Elements of the L4L model, including the Navigator model, incorporates seven key elements:

  1. Navigators are peers. They are currently enrolled students who have achieved at least 90 credits and are in good academic standing.
  2. Navigators receive extensive training, in partnership with the School of Social Work and other campus and community partners, including: the Ethics of Care; Confidentiality; Identification for signs of mental illness; suicidality/homicidality; documentation procedures; resources for basic needs; sexual assault prevention, awareness, and support; domestic violence; housing, etc.
  3. Participation by Scholars in L4L is voluntary. Though students may be referred to or encouraged to join L4L, they are not required to participate and their level of involvement is based on their self-assessment of what fits into their lives.
  4.  The level of service that a Scholar receives is outlined through four tiers of support:
    • Occasional: Scholars correspond with their Navigator as needed throughout the semester.
    • Monthly: Scholars connect with their Navigator an average of once monthly, e.g. at the monthly Community Lunch.
    • Bi-weekly: Scholars arrange a regular meeting time with their Navigator for every other week
    • Weekly: Scholars check in at least once weekly with their Navigators
      • Scholars self-assess their need for support, and move within and among the tiers as needed.
  5. Primary focuses for all Navigator/Scholar interactions are self-determination and self-advocacy; a modelling of success strategies and skill-building.
  6. Navigators: Connect Scholars to needed resources; Walk with them through the process as needed; and Follow up to make sure the connection was helpful.
  7. The work between Scholars and Navigators is guided by a Scholar Plan, which includes four domains that current research has identified as important for student success: financial, career planning, social, and academic.


Additional Resources:

Brittenham, R., Cook, R., Hall, J. B., Moore-Whitesell, P., Ruhl-Smith, C., Shafii-Mousavi, M., & White, K. (2003). Connections: An Integrated Community of Learners. Journal of Developmental Education, 27(1), 18-25.
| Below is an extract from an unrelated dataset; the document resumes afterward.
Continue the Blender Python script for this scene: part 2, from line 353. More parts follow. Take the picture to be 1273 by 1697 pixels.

Mechur Karp, M. (2011). Toward a new understanding of non-academic student support: Four mechanisms encouraging positive student outcomes in the community college. Community College Research Center, 28, 1-33.
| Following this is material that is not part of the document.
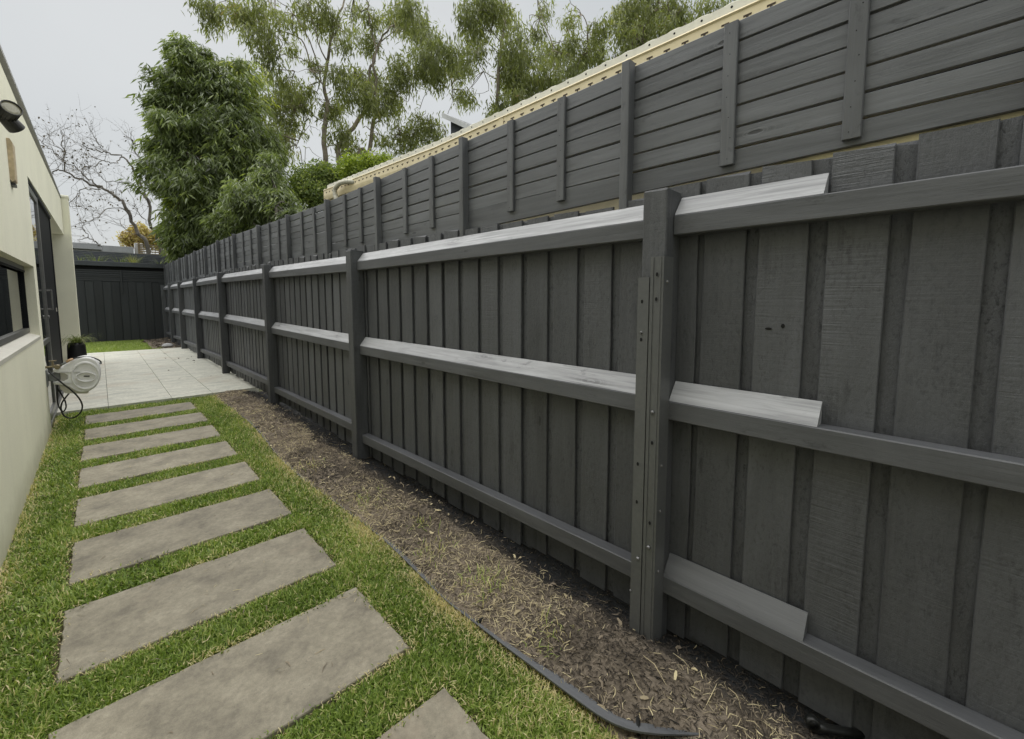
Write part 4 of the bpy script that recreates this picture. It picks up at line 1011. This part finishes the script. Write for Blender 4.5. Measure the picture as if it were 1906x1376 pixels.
def ell(cx, cy, rx, ry, k=12): return [(cx + rx * math.cos(2 * math.pi * i / k), cy + ry * math.sin(2 * math.pi * i / k)) for i in range(k)]
band(ell(850, 510, 240, 240), ell(850, 515, 205, 190), -0.0125, -0.03, 'rim_ridge', M['white'])
band(ell(860, 530, 175, 90), ell(860, 530, 140, 62), -0.0125, -0.034, 'oval_ridge', M['white'])
band([(330, 440), (560, 440), (800, 440), (800, 462), (560, 462), (330, 462)], [(340, 446), (560, 446), (790, 446), (790, 456), (560, 456), (340, 456)], -0.006, -0.02, 'arm_ridge', M['white'])
band([(330, 610), (560, 615), (800, 620), (800, 640), (560, 636), (330, 632)], [(340, 616), (560, 620), (790, 626), (790, 634), (560, 631), (340, 627)], -0.006, -0.02, 'arm_ridge', M['white'])
q = [R_(a, b_) for a, b_ in ((825, 508), (918, 508), (918, 526), (825, 526))]
b = MB(); b.add([tuple(v + np.array([0, -0.0185, 0])) for v in q] + [tuple(v + np.array([0, -0.012, 0])) for v in q], [(0, 1, 2, 3), (0, 4, 5, 1), (1, 5, 6, 2), (2, 6, 7, 3), (3, 7, 4, 0)]); b.fix = True
rpart('badge', M['rubber'], b, body)
# underside housing
q = [R_(a, b_) for a, b_ in ((430, 665), (560, 690), (900, 770), (905, 792), (870, 805), (530, 800), (450, 730))]
b = MB(); b.prism([(v[0], v[2]) for v in q], 1, YR + 0.02, YR + 0.18); b.fix = True
rpart('base_housing', M['whitegrey'], b)
# bracket: wall plate, arm
q0, q1 = R_(135, 430), R_(210, 690)
rpart('bracket', M['bracket'], MB().box(WX - 0.004, WX + 0.012, YR - 0.03, YR + 0.12, q1[2], q0[2], 0.003).box(WX + 0.012, R_(440, 500)[0], YR + 0.02, YR + 0.1, R_(200, 610)[2], R_(200, 490)[2], 0.004))
rpart('arm_panel', M['whitegrey'], MB().box(R_(440, 500)[0], R_(575, 500)[0], YR + 0.03, YR + 0.09, R_(500, 600)[2], R_(500, 468)[2], 0.004))  # off-white panel between the bracket arm and the reel body
def curve(pts, per=8):
    p = np.array(pts, float); o_ = []
    for i in range(len(p) - 1):
        p0, p1, p2, p3 = p[max(i - 1, 0)], p[i], p[i + 1], p[min(i + 2, len(p) - 1)]
        for t in np.linspace(0, 1, per, endpoint=False):
            o_.append(0.5 * ((2 * p1) + (-p0 + p2) * t + (2 * p0 - 5 * p1 + 4 * p2 - p3) * t * t + (-p0 + 3 * p1 - 3 * p2 + p3) * t ** 3))
    o_.append(p[-1]); return np.array(o_)
h1 = [R_(a, b_, YR + d) for a, b_, d in ((275, 455, 0.0), (370, 540, -0.05), (490, 640, -0.06), (620, 740, -0.05), (740, 860, -0.03), (800, 980, -0.01), (780, 1090, 0.0), (700, 1165, 0.02), (600, 1190, 0.03), (500, 1140, 0.04), (462, 1040, 0.05), (480, 940, 0.06), (560, 830, 0.06), (620, 760, 0.05), (650, 710, 0.06))]
h2 = [R_(a, b_, YR + d) for a, b_, d in ((400, 660, 0.1), (400, 800, 0.1), (410, 950, 0.09), (450, 1050, 0.08), (500, 1082, 0.07), (540, 1020, 0.08), (530, 930, 0.09), (480, 830, 0.1), (420, 740, 0.11), (400, 690, 0.12))]
h3 = [R_(a, b_, YR + d) for a, b_, d in ((650, 245, -0.01), (740, 220, 0.0), (850, 208, 0.02), (960, 220, 0.03), (1060, 258, 0.04), (1105, 295, 0.05))]
rpart('hose', M['rubber'], MB().tube(curve(h1), 0.0078, 8), smooth=True)
rpart('hose', M['rubber'], MB().tube(curve(h2), 0.007, 8), smooth=True)
rpart('hose', M['rubber'], MB().tube(curve(h3), 0.007, 8), smooth=True)
rpart('hose_guide', M['bracket'], MB().tube([R_(1100, 290, YR + .05), R_(1092, 325, YR + .05)], [0.009, 0.012], 8))
nz_ = rpart('nozzle', M['bracket'], MB().tube([R_(455, 345, YR - .02), R_(500, 318, YR - .02), R_(560, 285, YR - .02)], [0.010, 0.012, 0.012], 10), smooth=True)
rpart('grip', M['tan'], MB().tube([R_(545, 292, YR - .02), R_(600, 262, YR - .02), R_(650, 245, YR - .01)], [0.014, 0.015, 0.013], 10), nz_, True)
c_ = R_(400, 372, YR - 0.03)
rpart('dial', M['brass'], MB().lathe([(0.0, -0.016), (0.02, -0.016), (0.027, -0.01), (0.028, 0.012), (0.0, 0.014)], tuple(c_), 1, 16), nz_)
c_ = R_(150, 385)
tap = thing('garden_tap', 'old metal garden tap above the hose reel bracket', 'tap', (WX, YR + 0.02, c_[2]))
zt = 0.0
MB().tube([(0.0, 0, 0), (0.03, 0, 0), (0.08, -0.01, 0.004), (0.13, -0.03, 0.01)], [0.013, 0.012, 0.011, 0.012], 10).build('spout', M['brass'], tap, smooth=True)
MB().tube([(0.06, 0, 0.0), (0.06, 0, 0.06)], [0.012, 0.009], 8).tube([(0.03, 0, 0.066), (0.09, 0, 0.068)], 0.006, 8).build('handle', M['brass'], tap)

# ------------------------------------------------------------------ pot with strappy plant
pc = (-0.37, 11.6, PATIO_Z)
pot = MB().lathe([(0.0, 0.0), (0.12, 0.0), (0.17, 0.08), (0.2, 0.24), (0.185, 0.4), (0.16, 0.44), (0.15, 0.43), (0.165, 0.36), (0.0, 0.36)], (0, 0, 0), 2, 28).build('plant_pot', M['pot'], None, pc, smooth=True)
tag(pot, 'black rounded pot beside the dark doorway on the patio', 'plant pot'); pot.scale = (0.68, 0.68, 1.45)
def tuft(P, n, L, wd, spread, seed, mat, droop=1.6, trange=(0.1, 0.9)):
    r = np.random.default_rng(seed); a = r.uniform(0, 6.283, n); V = []; Q = []; T = []
    for i in range(n):
        h = np.array([math.cos(a[i]), math.sin(a[i]), 0]); s = np.array([-h[1], h[0], 0]); el = r.uniform(0.9, 1.5); l = L * r.uniform(0.6, 1.2)
        p = np.array(P) + h * r.uniform(0, spread); pts = [p]
        for k in range(5):
            d = h * math.cos(el) + np.array([0, 0, math.sin(el)]); p = p + d * l / 5; pts.append(p); el -= droop * r.uniform(0.15, 0.35)
        t = r.uniform(*trange); base = len(V)
        for k, q_ in enumerate(pts):
            w_ = wd * (1 - k / 5.5); V += [q_ - s * w_ / 2, q_ + s * w_ / 2]; T += [t, t]
        Q += [(base + 2 * k, base + 2 * k + 1, base + 2 * k + 3, base + 2 * k + 2) for k in range(5)]
    return np_mesh('tuft', np.array(V), np.array(Q), mat, np.array(T))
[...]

Mumm, A. M. (2013).Learning for Life Evaluation. . Providence, RI: Rhode Island College.

Mumm, A. M. (2015). Learning for Life Evaluation Program Year 2. Providence, RI: Rhode Island College.

O’Keefe, P. (2013). A sense of belonging: Improving student retention. College Student  Journal, 47(4), 605-613.

Reynolds, P. J., Gross, J. K., Millard, B., & Pattengale, J. (2010). Using longitudinal mixed-methods research to look at undeclared students. New Directions for Institutional Research, 53-66.